## [Stated exercise]
Retype word for word the first line of the listing and each line after it up to the line with "COL = S.collection", with the pictures taken out.

## [Given information]
################

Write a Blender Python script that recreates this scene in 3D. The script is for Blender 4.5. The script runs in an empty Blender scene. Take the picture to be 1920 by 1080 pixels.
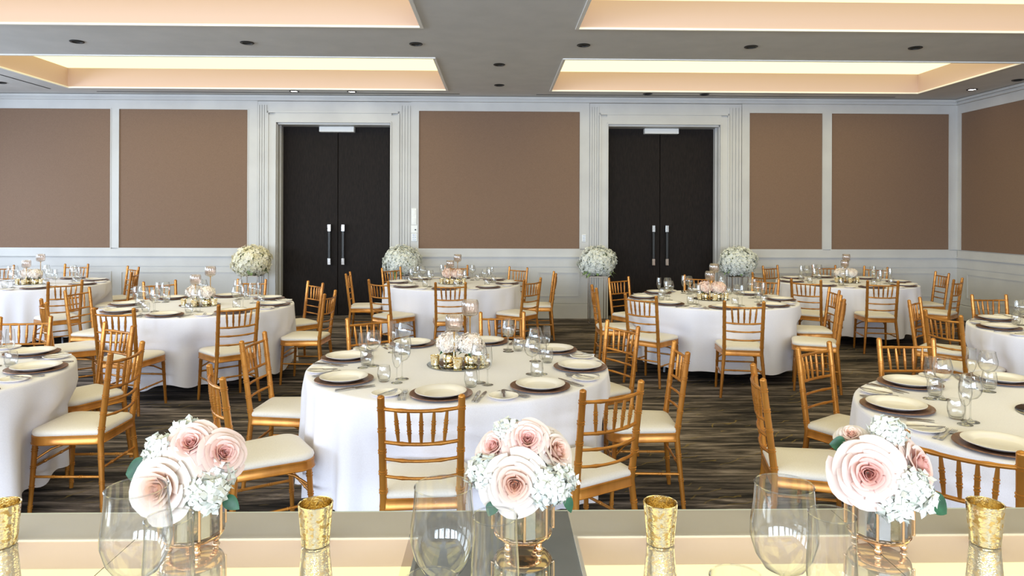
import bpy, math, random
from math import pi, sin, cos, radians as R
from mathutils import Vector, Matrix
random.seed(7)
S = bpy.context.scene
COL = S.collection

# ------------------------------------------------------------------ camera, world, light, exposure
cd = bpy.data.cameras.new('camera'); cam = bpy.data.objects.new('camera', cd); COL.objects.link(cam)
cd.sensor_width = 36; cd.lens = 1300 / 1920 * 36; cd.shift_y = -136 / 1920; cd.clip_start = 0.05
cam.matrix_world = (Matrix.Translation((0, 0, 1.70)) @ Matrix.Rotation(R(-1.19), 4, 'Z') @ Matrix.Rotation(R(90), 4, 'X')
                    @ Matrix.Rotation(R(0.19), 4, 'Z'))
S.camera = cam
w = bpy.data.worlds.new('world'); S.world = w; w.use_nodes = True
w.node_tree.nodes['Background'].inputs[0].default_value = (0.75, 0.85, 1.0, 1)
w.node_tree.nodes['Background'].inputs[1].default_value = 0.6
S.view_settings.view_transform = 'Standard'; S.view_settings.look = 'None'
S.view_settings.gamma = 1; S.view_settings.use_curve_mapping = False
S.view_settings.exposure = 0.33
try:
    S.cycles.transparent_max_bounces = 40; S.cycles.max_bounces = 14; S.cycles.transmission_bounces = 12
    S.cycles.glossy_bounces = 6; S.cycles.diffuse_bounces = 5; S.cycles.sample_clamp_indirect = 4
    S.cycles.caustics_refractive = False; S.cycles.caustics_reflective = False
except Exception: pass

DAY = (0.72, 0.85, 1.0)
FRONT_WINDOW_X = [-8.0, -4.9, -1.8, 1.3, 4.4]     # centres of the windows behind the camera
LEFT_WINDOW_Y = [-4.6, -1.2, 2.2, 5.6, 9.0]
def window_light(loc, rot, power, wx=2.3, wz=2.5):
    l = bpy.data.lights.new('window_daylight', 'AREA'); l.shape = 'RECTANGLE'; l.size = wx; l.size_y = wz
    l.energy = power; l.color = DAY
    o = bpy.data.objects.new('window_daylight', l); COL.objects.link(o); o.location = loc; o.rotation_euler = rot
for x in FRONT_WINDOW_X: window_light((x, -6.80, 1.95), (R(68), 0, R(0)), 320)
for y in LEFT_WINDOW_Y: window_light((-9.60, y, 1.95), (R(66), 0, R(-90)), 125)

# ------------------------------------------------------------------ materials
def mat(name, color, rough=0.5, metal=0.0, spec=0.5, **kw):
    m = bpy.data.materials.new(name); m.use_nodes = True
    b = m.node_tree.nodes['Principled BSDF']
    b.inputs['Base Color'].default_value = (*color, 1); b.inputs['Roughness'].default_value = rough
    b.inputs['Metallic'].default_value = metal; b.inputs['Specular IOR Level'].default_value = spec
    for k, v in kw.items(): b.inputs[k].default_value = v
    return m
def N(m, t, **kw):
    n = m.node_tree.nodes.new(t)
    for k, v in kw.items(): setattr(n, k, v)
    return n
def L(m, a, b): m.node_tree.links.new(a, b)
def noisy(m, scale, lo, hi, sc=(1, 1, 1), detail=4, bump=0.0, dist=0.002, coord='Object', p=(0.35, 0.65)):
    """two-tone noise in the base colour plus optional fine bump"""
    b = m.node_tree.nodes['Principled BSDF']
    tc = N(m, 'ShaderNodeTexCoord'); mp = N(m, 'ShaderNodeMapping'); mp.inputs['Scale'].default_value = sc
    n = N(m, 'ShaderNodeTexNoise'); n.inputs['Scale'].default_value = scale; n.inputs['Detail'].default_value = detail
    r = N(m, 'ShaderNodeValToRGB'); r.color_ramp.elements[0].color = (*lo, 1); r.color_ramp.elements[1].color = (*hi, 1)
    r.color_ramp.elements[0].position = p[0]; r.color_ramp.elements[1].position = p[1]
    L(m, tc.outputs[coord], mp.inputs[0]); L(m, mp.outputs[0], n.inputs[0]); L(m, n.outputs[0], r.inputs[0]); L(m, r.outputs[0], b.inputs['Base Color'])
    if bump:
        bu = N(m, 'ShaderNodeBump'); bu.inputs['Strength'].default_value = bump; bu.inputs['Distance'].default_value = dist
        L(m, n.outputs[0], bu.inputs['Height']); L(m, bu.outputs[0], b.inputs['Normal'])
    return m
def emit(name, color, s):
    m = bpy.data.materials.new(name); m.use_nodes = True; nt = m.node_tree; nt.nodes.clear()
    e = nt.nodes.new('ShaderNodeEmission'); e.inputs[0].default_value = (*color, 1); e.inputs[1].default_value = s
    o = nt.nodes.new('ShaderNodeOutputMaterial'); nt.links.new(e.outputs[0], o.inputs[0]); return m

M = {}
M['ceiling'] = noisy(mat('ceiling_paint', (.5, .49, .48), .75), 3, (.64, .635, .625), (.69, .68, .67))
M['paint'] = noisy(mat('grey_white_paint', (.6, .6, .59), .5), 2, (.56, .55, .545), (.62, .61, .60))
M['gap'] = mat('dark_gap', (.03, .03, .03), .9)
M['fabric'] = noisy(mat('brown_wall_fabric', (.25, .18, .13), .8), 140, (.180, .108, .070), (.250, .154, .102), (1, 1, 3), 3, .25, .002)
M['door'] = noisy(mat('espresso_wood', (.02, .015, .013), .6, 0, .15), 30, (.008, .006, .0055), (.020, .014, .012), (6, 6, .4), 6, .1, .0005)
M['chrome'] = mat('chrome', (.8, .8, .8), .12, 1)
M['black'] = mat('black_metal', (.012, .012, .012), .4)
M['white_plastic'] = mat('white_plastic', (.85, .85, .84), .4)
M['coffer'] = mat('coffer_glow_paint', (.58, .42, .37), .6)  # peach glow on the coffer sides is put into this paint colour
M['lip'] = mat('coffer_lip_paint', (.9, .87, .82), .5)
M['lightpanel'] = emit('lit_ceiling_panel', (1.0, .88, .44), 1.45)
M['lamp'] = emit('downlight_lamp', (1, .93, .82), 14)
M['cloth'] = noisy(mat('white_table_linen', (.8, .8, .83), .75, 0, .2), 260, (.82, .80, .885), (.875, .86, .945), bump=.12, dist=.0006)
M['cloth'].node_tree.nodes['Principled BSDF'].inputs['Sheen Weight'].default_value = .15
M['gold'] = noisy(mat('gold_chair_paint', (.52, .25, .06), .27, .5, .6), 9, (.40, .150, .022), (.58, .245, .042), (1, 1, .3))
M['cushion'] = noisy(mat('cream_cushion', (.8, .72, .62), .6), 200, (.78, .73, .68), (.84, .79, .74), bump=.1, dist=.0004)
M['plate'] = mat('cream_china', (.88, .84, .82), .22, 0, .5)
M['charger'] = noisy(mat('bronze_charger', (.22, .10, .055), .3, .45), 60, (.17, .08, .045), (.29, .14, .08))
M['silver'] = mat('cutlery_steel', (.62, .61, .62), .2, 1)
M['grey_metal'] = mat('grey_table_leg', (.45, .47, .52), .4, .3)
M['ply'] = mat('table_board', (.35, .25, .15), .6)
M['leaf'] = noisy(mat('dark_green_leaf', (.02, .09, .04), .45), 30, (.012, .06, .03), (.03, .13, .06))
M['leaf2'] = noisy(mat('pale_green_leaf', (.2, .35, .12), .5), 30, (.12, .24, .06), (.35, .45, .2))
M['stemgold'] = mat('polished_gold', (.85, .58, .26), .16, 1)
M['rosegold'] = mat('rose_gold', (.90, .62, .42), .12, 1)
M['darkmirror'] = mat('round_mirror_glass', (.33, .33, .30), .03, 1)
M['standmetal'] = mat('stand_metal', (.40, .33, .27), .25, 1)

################

## [Task response]
Write a Blender Python script that recreates this scene in 3D. The script is for Blender 4.5. The script runs in an empty Blender scene. Take the picture to be 1920 by 1080 pixels.
import bpy, math, random
from math import pi, sin, cos, radians as R
from mathutils import Vector, Matrix
random.seed(7)
S = bpy.context.scene
COL = S.collection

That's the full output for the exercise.